Many people are unaware there is a gender gap in the feedback given to employees at work. Even if male and female employees perform at precisely the same level, research finds managers prioritize kindness more when giving feedback to women than to men, which reduces the usefulness of the feedback provided.
Women are more likely to receive inflated and less actionable feedback than men, which can limit women’s development and effectiveness at work. Conversely, overly harsh feedback can reduce men’s confidence, development, and well-being and encourage workplace bullying.
Academic researchers Dr Lily Jampol, Dr Aneeta Rattan and Dr Elizabeth Baily Wolf examined 1500 MBA students, full-time employees, and managers’ experience of feedback in the United Kingdom and the United States. Their findings reveal that women are more likely to receive kinder feedback that tends to be less precise and actionable.
“The information that women receive can be different from how they’ve actually been evaluated, creating a dangerous gap where the information women get might be kind or lack helpfulness. Some of the biggest damage occurs when people talk to others about how this person may have underperformed but then give them less candid, less accurate feedback. Also, how people evaluate you might be more based on that performance review than the actual feedback you’re getting,” says Jampol.
Feedback is vital to employee development, engagement, and advancement. Rattan and Jampol share three actions leaders can take to close the feedback gender gap.
Role Model And Reward Giving Quality Feedback
To improve the quality of feedback women receive, Jampol says leaders must make giving and receiving action-oriented feedback a regular practice. This includes recognizing and encouraging employees to share honest, helpful and practical insights.
“There’s so much complexity around feedback, and I see it being done poorly in many organizations. Establishing common touch points around feedback early and often and instilling the idea that leaders welcome feedback is so important,” says Jampol.
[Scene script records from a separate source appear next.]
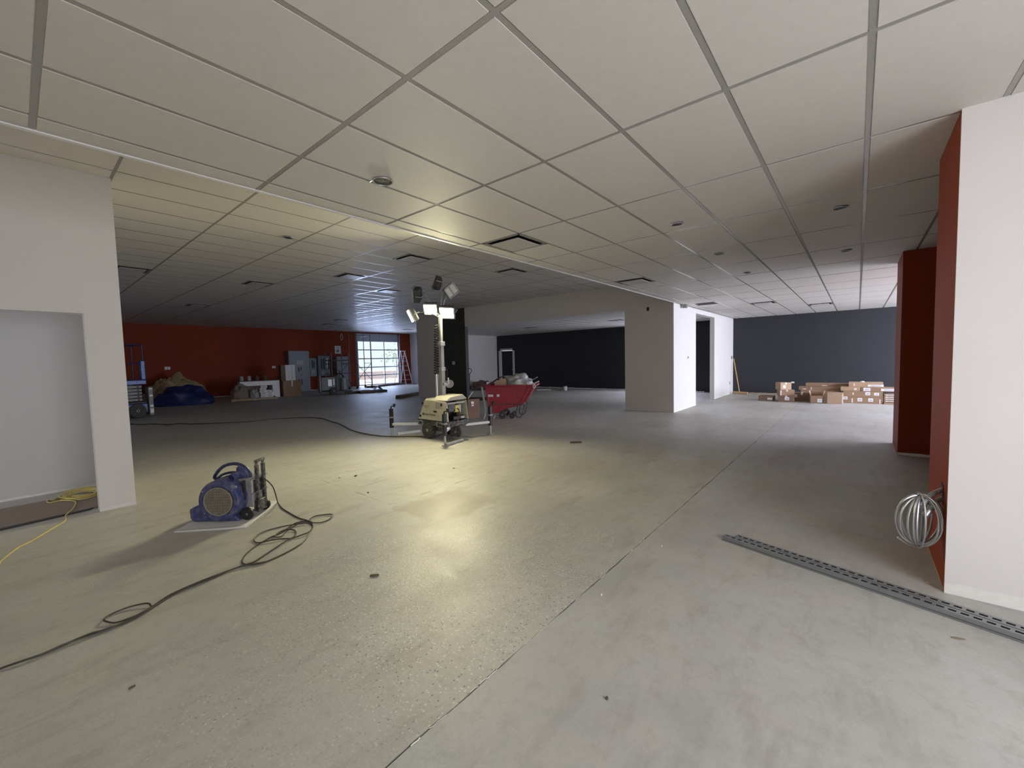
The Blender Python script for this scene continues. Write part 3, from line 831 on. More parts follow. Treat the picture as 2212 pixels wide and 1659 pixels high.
def flood_head(pos, nrm, roll, w, h, d, face, two=False):
    """flood lamp: housing behind the face, bezel, lens, yoke"""
    n = Vector(nrm).normalized(); z = Vector((0, 0, 1)) if abs(n.z) < .95 else Vector((1, 0, 0))
    x = z.cross(n).normalized(); y = n.cross(x)
    xr, yr = x * math.cos(roll) + y * math.sin(roll), y * math.cos(roll) - x * math.sin(roll)
    Rm = Matrix((xr, yr, n)).transposed()
    p = Vector(pos)
    hd = MB().box(p - n * (d / 2 + .008), (w * .92, h * .92, d), Rm)
    for k in range(5): hd.box(p - n * (d + .012) + xr * (w * .8 * (k / 4 - .5)), (.012, h * .8, .03), Rm)
    H = hd.build('lamp_head', 'lamp_body', tw, .012)
    bz = MB()
    for sx, sy, ww, hh in ((0, .5, w, .022), (0, -.5, w, .022), (.5, 0, .022, h), (-.5, 0, .022, h)):
        bz.box(p + xr * (sx * (w - .022)) + yr * (sy * (h - .022)), (ww, hh, .03), Rm)
    if two: bz.box(p, (.035, h, .03), Rm)
    bz.build('bezel', 'frame_grey', H)
    if two:
        for s in (-1, 1): MB().box(p + xr * (s * w * .25), (w * .36, h - .06, .012), Rm).build('lens', face, H)
    else: MB().box(p, (w - .044, h - .044, .012), Rm).build('lens', face, H)
    yk = MB()
    back = p - n * (d + .07)
    for s in (-1, 1): yk.bar(p + xr * (s * (w / 2 + .012)) - n * d * .5, back + xr * (s * (w / 2 + .012)), .014)
    yk.bar(back + xr * (w / 2 + .02), back - xr * (w / 2 + .02), .016)
    yk.build('yoke', 'frame_grey', H)
    return back
top = Vector((0, 0, 2.52))
nf = Vector((-.74, -.46, -.50))
heads = [(Vector((5.56, 6.771, 2.655)), nf, -.05, .31, .25, .10, 'lamp_on', False),
         (Vector((5.768, 6.513, 2.575)), nf, -.10, .33, .26, .10, 'lamp_on', False),
         (Vector((5.86, 6.45, 3.03)), Vector((-.25, -.85, -.15)), .72, .27, .25, .07, 'led_off', True),
         (Vector((5.66, 6.75, 3.22)), Vector((-.55, .6, .25)), .2, .22, .26, .12, 'led_off', False),
         (Vector((5.37, 7.05, 2.97)), Vector((-.6, .75, .1)), -.5, .24, .30, .12, 'led_off', False),
         (Vector((5.30, 7.09, 2.53)), Vector((-.80, .42, -.42)), 0.0, .30, .30, .08, 'lamp_side', False)]
mb = MB()
for (p, n_, roll, w, h, d, face, two) in heads:
    bk = flood_head(p - T0, n_, roll, w, h, d, face, two)
    mid = (top + bk) / 2 + Vector((0, 0, .04))
    mb.tube(spline([top - Vector((0, 0, .05)), mid, bk], 5), .014, 6)
mb.build('lamp_bracket', 'frame_grey', tw)
# the two lit lamps give off their own beam
for (p, n_, roll, w, h, d, face, two) in heads[:2]:
    q = p + Vector(n_).normalized() * .03
    l = area_light('flood_beam', q, q + Vector(n_), w - .05, h - .05, 50, (1.0, 0.93, 0.57))
    l.data.spread = math.radians(140)

# ================================================================== BLUE AIR BLOWER
sheet = MB().prism([(.889, 5.003), (1.355, 4.555), (1.878, 5.141), (1.43, 5.56)], 'z', 0, .014).build('foam_sheet', 'foam', None, .002)
tag(sheet, 'flat white sheet on the concrete under the blue air blower', 'sheet')
MB().prism([(.93, 5.0), (1.36, 4.60), (1.366, 4.607), (.936, 5.007)], 'z', .0142, .0148).build('fold_line', 'frame_grey', sheet)
bw = thing('air_blower', 'dusty blue carpet blower with round grille, wheels and raised black pull handle', 'blower', (1.30, 5.0, .014), 0.694)
# local: x away from the camera, y to the left, z up
def ring(cx, cy, cz, R, a0, a1, n):
    return [(cx + R * math.cos(a0 + (a1 - a0) * k / n), cz + R * math.sin(a0 + (a1 - a0) * k / n)) for k in range(n + 1)]
cy, cz, RR = -.035, .215, .212
# snail shell: drum plus outlet duct running to the left along the floor
prof = [(RR * .985, -.10), (RR, -.08), (RR, .10), (RR * .985, .13), (RR * .80, .15)]
MB().lathe([(.142, -.105), (.150, -.118)] + [(RR * .93, -.118)] + prof, (0, cy, cz), (1, 0, 0), 44).build('scroll_housing', 'blue_plastic', bw, .006)
MB().prism([(cy + .02, .004), (.235, .002), (.275, .02), (.285, .11), (.265, .145), (.17, .17), (.10, .28), (cy, .28)], 'x', -.095, .13).build('outlet_duct', 'blue_plastic', bw, .018, 3)
MB().b(-.07, .105, .282, .292, .03, .125).build('outlet_mouth', 'black', bw)
MB().prism([(-.22, .004), (-.19, .0), (.10, .0), (.10, .06), (-.14, .09)], 'x', -.09, .13).build('foot_base', 'blue_plastic', bw, .012)
gr = MB()
gr.torus((-.123, cy, cz), (1, 0, 0), .140, .007, 36, 6)
for k in range(21):
    yy = -.130 + .260 * k / 20
    hh = math.sqrt(max(0, .140 ** 2 - yy ** 2))
    gr.b(-.128, -.124, cy + yy - .0030, cy + yy + .0030, cz - hh, cz + hh)
gr.build('grille_bars', 'grille', bw)
gc = MB()
for k in range(9):
    zz = -.112 + .224 * k / 8
    hh = math.sqrt(max(0, .140 ** 2 - zz ** 2))
    gc.b(-.1235, -.1205, cy - hh, cy + hh, cz + zz - .0016, cz + zz + .0016)
gc.build('grille_hoops', 'grille', bw)
MB().cyl((-.112, cy, cz), (-.108, cy, cz), .144, n=36).build('intake_plate', 'black_dusty', bw)
MB().cyl((-.118, cy, cz), (-.10, cy, cz), .045, n=20).build('fan_hub', 'black_dusty', bw)
for k in range(12):
    a = 2 * PI * k / 12
    MB().box((-.1065, cy + .10 * math.cos(a), cz + .10 * math.sin(a)), (.003, .07, .012), (a + .5, 0, 0)).build('fan_blade', 'black_dusty', bw)
for a in (.6, 2.5, 3.8, 5.6): MB().cyl((-.122, cy + .185 * math.cos(a), cz + .185 * math.sin(a)), (-.115, cy + .185 * math.cos(a), cz + .185 * math.sin(a)), .008, n=8).build('screw', 'steel', bw)
# arched carry handle over the top
arch = [(.10, .135 - .03, .385), (.10, .145, .40), (.10, .115, .455), (.10, .05, .515), (.10, -.03, .542), (.10, -.11, .54), (.10, -.18, .505), (.10, -.225, .445), (.10, -.235, .40)]
MB().tube(spline(arch, 6), .017, 10).build('carry_handle', 'navy', bw)
MB().tube(spline([(.10, .11, .395), (.10, .06, .43), (.10, -.02, .452), (.10, -.09, .452)], 6), .013, 8).build('carry_handle_rib', 'navy', bw)
MB().prism([(-.10, .40), (-.10, .505), (-.13, .535), (-.20, .50), (-.235, .43), (-.235, .38)], 'x', .07, .14).build('handle_block', 'blue_plastic', bw, .015)
MB().cyl((-.02, -.115, .425), (.12, -.14, .455), .040, n=20).build('motor_cap', 'blue_plastic', bw, .006)
MB().cyl((-.022, -.1146, .4248), (-.019, -.1152, .4254), .030, n=18).build('cap_recess', 'navy', bw)
# grey side frame with switch box and telescopic pull handle
MB().b(.02, .25, -.300, -.14, .10, .40).build('motor_frame', 'frame_grey', bw, .015)
MB().b(.03, .24, -.306, -.30, .25, .38).build('frame_window', 'black_dusty', bw, .004)
MB().b(-.01, .26, -.315, -.30, .385, .405).b(-.01, .26, -.315, -.30, .235, .25).build('frame_rail', 'frame_grey', bw, .003)
MB().b(.165, .215, -.325, -.305, .27, .355).build('switch_box', 'black', bw, .004)
MB().bar((-.03, -.245, .20), (-.03, -.245, .40), .022).build('side_bar', 'black', bw, .003)
th = MB()
for x in (.055, .165):
    th.b(x - .017, x + .017, -.345, -.315, .045, .535)
th.build('handle_sleeve', 'black_dusty', bw, .004)
th = MB()
for x in (.055, .165): th.cyl((x, -.33, .42), (x, -.33, .575), .0135, n=12)
th.b(.038, .182, -.345, -.315, .565, .590)
th.build('pull_handle', 'black_dusty', bw, .003)
MB().b(.035, .185, -.345, -.29, .05, .17).build('axle_block', 'black_dusty', bw, .008)
MB().cyl((-.05, -.28, .062), (.24, -.28, .062), .010).build('axle', 'steel', bw)
for x in (-.055, .235): wheel(bw, (x, -.28, .062), (1, 0, 0), .062, .034, 'black', 'steel')
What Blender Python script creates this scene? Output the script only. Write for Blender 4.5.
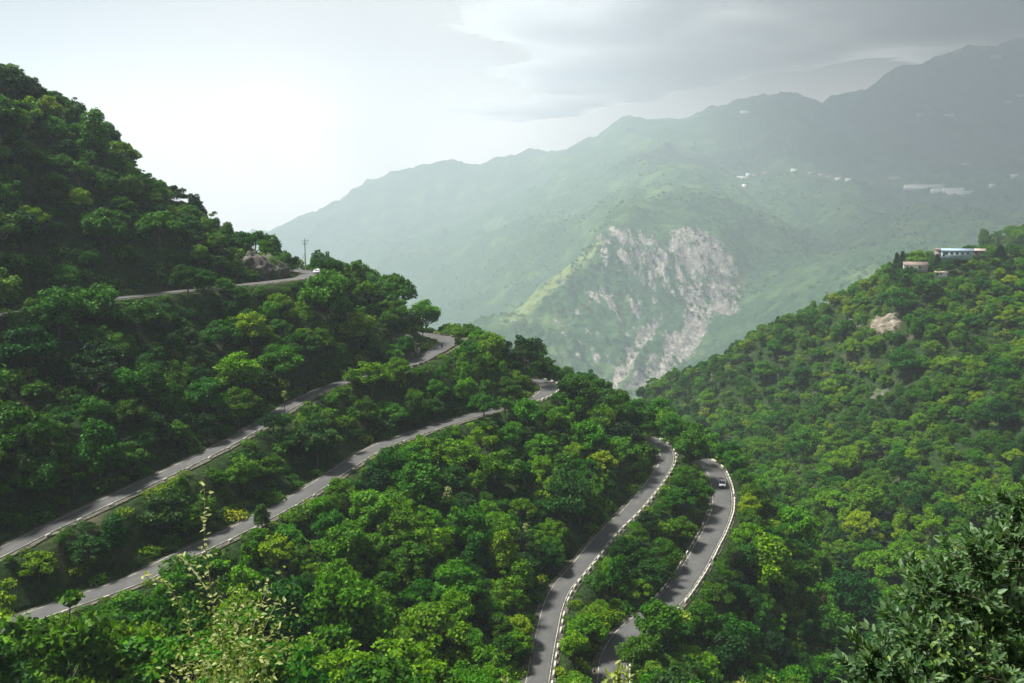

Every leader can make it safe for all employees to give and receive helpful feedback by regularly seeking candid, actionable feedback in team meetings and one-on-one employee discussions. The more leaders role model their comfort with giving and accepting honest feedback, the more this encourages all employees to do the same.
Review Feedback For Bias
While women tend to receive lower quality feedback than men overall, this issue is compounded for racial and ethnic minority women, as a 2022 study found that Black women are nine times more likely to receive non-actionable feedback.
“Don’t assume what people need when it comes to feedback. That’s where so much bias lies. It’s important not to make assumptions based on gender or any other type of identity. Many people go into feedback sessions without thinking about the words they will say. It means managers can lose focus and lose track of the narrative of what they want to convey. Write out in advance the three things you want to get across,” says Rattan.
To mitigate bias, leaders should try to obtain feedback from multiple diverse sources and review the content of their feedback before providing it to ensure it is actionable, specific and includes examples of what can be changed.
Audit Past Feedback
Many leaders may not be aware of how they have provided biased feedback to women. To improve the quality of feedback provided, leaders can review past performance reviews or development feedback to check if it is specific and actionable. Additionally, leaders can ask women to examine their effectiveness in providing quality feedback.
“Everyone experiences bias. We know it exists in the best of cultures. Very few people go back and audit feedback and see what was said, what advice was given, and if there are biases across race, gender or any other social identity,” says Jampol.